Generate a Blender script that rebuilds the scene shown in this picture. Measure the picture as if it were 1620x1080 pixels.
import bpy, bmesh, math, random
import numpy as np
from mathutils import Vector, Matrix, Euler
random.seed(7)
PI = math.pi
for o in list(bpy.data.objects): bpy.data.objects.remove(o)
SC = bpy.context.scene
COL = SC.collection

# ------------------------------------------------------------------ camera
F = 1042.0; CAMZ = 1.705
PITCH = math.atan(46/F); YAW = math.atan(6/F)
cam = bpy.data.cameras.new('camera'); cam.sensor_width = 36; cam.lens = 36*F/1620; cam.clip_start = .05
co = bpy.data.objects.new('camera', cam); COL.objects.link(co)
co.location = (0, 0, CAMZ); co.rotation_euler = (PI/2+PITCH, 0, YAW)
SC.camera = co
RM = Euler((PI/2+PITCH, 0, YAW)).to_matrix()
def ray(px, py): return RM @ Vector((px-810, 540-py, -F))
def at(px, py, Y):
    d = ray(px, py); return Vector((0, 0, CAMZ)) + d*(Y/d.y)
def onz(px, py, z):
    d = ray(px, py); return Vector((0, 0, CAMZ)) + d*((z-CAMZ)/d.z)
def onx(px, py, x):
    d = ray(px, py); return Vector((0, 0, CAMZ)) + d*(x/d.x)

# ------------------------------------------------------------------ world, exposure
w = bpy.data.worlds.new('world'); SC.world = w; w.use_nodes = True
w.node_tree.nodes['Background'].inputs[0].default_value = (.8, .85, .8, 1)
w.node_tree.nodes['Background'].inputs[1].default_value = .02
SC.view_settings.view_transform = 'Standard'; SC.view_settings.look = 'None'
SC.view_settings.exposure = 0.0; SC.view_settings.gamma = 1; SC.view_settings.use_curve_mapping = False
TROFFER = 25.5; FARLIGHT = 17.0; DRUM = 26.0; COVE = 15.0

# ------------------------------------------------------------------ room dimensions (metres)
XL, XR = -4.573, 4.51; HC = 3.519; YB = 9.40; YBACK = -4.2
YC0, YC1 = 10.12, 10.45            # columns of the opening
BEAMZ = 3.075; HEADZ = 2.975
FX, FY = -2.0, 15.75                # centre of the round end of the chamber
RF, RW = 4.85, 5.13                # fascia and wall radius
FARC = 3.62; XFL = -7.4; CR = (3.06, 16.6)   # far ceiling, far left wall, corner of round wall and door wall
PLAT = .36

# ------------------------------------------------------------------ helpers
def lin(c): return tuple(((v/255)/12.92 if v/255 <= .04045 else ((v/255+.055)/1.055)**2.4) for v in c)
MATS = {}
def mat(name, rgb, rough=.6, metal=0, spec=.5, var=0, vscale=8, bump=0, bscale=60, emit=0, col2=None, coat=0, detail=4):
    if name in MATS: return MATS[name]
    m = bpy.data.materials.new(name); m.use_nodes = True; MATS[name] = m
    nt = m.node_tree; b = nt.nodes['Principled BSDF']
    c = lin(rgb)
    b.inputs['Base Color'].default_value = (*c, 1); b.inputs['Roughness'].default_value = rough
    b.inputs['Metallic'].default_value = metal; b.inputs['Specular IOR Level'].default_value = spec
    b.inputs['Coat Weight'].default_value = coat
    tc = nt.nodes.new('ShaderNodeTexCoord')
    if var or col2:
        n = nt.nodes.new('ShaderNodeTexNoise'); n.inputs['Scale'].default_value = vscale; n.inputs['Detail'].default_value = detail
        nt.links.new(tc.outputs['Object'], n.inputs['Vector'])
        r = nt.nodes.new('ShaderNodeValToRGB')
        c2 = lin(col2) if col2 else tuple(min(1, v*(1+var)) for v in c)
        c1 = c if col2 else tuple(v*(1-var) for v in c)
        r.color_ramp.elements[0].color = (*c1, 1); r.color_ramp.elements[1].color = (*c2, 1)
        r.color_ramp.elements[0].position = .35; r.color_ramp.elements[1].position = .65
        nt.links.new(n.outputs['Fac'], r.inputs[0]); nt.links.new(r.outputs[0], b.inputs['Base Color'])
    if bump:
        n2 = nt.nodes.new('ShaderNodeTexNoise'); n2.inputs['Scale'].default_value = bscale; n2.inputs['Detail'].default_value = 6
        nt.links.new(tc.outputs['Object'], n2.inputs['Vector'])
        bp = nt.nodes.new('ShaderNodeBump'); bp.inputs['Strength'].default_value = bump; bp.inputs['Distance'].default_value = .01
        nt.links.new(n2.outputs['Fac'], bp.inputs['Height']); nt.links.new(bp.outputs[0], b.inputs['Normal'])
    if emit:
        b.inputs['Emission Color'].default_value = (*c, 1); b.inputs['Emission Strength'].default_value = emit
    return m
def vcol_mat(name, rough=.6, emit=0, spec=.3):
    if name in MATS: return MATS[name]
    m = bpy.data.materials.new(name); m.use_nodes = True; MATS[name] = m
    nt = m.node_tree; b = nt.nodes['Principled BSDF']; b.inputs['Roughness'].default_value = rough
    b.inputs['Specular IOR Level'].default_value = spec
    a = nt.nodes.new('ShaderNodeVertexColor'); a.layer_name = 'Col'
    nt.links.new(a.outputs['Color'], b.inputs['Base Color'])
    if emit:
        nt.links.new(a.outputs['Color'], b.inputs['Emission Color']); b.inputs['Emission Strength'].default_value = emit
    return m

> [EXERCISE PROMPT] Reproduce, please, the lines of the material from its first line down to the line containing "TROFFER = 25.5;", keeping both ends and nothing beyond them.

> [RESPONSE TO THE TASK]
Generate a Blender script that rebuilds the scene shown in this picture. Measure the picture as if it were 1620x1080 pixels.
import bpy, bmesh, math, random
import numpy as np
from mathutils import Vector, Matrix, Euler
random.seed(7)
PI = math.pi
for o in list(bpy.data.objects): bpy.data.objects.remove(o)
SC = bpy.context.scene
COL = SC.collection

# ------------------------------------------------------------------ camera
F = 1042.0; CAMZ = 1.705
PITCH = math.atan(46/F); YAW = math.atan(6/F)
cam = bpy.data.cameras.new('camera'); cam.sensor_width = 36; cam.lens = 36*F/1620; cam.clip_start = .05
co = bpy.data.objects.new('camera', cam); COL.objects.link(co)
co.location = (0, 0, CAMZ); co.rotation_euler = (PI/2+PITCH, 0, YAW)
SC.camera = co
RM = Euler((PI/2+PITCH, 0, YAW)).to_matrix()
def ray(px, py): return RM @ Vector((px-810, 540-py, -F))
def at(px, py, Y):
    d = ray(px, py); return Vector((0, 0, CAMZ)) + d*(Y/d.y)
def onz(px, py, z):
    d = ray(px, py); return Vector((0, 0, CAMZ)) + d*((z-CAMZ)/d.z)
def onx(px, py, x):
    d = ray(px, py); return Vector((0, 0, CAMZ)) + d*(x/d.x)

# ------------------------------------------------------------------ world, exposure
w = bpy.data.worlds.new('world'); SC.world = w; w.use_nodes = True
w.node_tree.nodes['Background'].inputs[0].default_value = (.8, .85, .8, 1)
w.node_tree.nodes['Background'].inputs[1].default_value = .02
SC.view_settings.view_transform = 'Standard'; SC.view_settings.look = 'None'
SC.view_settings.exposure = 0.0; SC.view_settings.gamma = 1; SC.view_settings.use_curve_mapping = False
TROFFER = 25.5; FARLIGHT = 17.0; DRUM = 26.0; COVE = 15.0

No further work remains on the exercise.